* **Stated problem**:
Can you write out all of the material below, word for word?

* **Source excerpt**:
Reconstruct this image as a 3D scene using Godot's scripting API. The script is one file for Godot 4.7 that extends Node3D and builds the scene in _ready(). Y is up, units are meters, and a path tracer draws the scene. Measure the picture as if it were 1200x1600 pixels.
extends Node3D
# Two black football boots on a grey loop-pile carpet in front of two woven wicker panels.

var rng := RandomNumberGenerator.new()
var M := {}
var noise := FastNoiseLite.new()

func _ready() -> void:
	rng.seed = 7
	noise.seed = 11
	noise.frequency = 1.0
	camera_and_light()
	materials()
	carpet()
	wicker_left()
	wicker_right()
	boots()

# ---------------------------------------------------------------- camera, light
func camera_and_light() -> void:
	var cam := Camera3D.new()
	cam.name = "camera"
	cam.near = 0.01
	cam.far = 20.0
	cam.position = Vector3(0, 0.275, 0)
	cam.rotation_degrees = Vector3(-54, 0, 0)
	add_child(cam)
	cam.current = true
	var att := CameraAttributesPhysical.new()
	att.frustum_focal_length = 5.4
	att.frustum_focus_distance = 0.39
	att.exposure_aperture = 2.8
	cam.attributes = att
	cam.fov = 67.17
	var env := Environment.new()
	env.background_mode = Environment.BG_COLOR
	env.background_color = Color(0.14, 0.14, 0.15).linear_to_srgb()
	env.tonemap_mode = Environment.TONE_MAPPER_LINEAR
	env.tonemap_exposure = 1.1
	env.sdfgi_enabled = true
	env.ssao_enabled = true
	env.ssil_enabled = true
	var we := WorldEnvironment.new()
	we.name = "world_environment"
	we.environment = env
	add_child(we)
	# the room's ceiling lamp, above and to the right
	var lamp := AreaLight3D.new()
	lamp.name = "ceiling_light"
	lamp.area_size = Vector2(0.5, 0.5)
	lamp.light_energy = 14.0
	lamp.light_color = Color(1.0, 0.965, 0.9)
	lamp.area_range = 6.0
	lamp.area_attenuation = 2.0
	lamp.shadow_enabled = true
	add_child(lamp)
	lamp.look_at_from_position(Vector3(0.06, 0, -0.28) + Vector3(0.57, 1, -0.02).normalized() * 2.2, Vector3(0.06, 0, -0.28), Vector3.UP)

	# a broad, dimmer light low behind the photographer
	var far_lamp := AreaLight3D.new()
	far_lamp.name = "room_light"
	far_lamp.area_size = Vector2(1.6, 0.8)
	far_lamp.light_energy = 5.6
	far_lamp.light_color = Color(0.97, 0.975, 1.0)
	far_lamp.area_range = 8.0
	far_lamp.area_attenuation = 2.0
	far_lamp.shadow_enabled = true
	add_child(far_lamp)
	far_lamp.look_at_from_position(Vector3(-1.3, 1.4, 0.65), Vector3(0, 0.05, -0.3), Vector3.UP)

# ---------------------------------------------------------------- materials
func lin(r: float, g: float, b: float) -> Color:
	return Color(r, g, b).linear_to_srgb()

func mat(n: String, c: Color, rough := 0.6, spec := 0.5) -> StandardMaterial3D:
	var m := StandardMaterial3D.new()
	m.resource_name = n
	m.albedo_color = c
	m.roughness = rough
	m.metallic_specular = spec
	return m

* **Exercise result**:
Reconstruct this image as a 3D scene using Godot's scripting API. The script is one file for Godot 4.7 that extends Node3D and builds the scene in _ready(). Y is up, units are meters, and a path tracer draws the scene. Measure the picture as if it were 1200x1600 pixels.
extends Node3D
# Two black football boots on a grey loop-pile carpet in front of two woven wicker panels.

var rng := RandomNumberGenerator.new()
var M := {}
var noise := FastNoiseLite.new()

func _ready() -> void:
	rng.seed = 7
	noise.seed = 11
	noise.frequency = 1.0
	camera_and_light()
	materials()
	carpet()
	wicker_left()
	wicker_right()
	boots()

# ---------------------------------------------------------------- camera, light
func camera_and_light() -> void:
	var cam := Camera3D.new()
	cam.name = "camera"
	cam.near = 0.01
	cam.far = 20.0
	cam.position = Vector3(0, 0.275, 0)
	cam.rotation_degrees = Vector3(-54, 0, 0)
	add_child(cam)
	cam.current = true
	var att := CameraAttributesPhysical.new()
	att.frustum_focal_length = 5.4
	att.frustum_focus_distance = 0.39
	att.exposure_aperture = 2.8
	cam.attributes = att
	cam.fov = 67.17
	var env := Environment.new()
	env.background_mode = Environment.BG_COLOR
	env.background_color = Color(0.14, 0.14, 0.15).linear_to_srgb()
	env.tonemap_mode = Environment.TONE_MAPPER_LINEAR
	env.tonemap_exposure = 1.1
	env.sdfgi_enabled = true
	env.ssao_enabled = true
	env.ssil_enabled = true
	var we := WorldEnvironment.new()
	we.name = "world_environment"
	we.environment = env
	add_child(we)
	# the room's ceiling lamp, above and to the right
	var lamp := AreaLight3D.new()
	lamp.name = "ceiling_light"
	lamp.area_size = Vector2(0.5, 0.5)
	lamp.light_energy = 14.0
	lamp.light_color = Color(1.0, 0.965, 0.9)
	lamp.area_range = 6.0
	lamp.area_attenuation = 2.0
	lamp.shadow_enabled = true
	add_child(lamp)
	lamp.look_at_from_position(Vector3(0.06, 0, -0.28) + Vector3(0.57, 1, -0.02).normalized() * 2.2, Vector3(0.06, 0, -0.28), Vector3.UP)

	# a broad, dimmer light low behind the photographer
	var far_lamp := AreaLight3D.new()
	far_lamp.name = "room_light"
	far_lamp.area_size = Vector2(1.6, 0.8)
	far_lamp.light_energy = 5.6
	far_lamp.light_color = Color(0.97, 0.975, 1.0)
	far_lamp.area_range = 8.0
	far_lamp.area_attenuation = 2.0
	far_lamp.shadow_enabled = true
	add_child(far_lamp)
	far_lamp.look_at_from_position(Vector3(-1.3, 1.4, 0.65), Vector3(0, 0.05, -0.3), Vector3.UP)

# ---------------------------------------------------------------- materials
func lin(r: float, g: float, b: float) -> Color:
	return Color(r, g, b).linear_to_srgb()

func mat(n: String, c: Color, rough := 0.6, spec := 0.5) -> StandardMaterial3D:
	var m := StandardMaterial3D.new()
	m.resource_name = n
	m.albedo_color = c
	m.roughness = rough
	m.metallic_specular = spec
	return m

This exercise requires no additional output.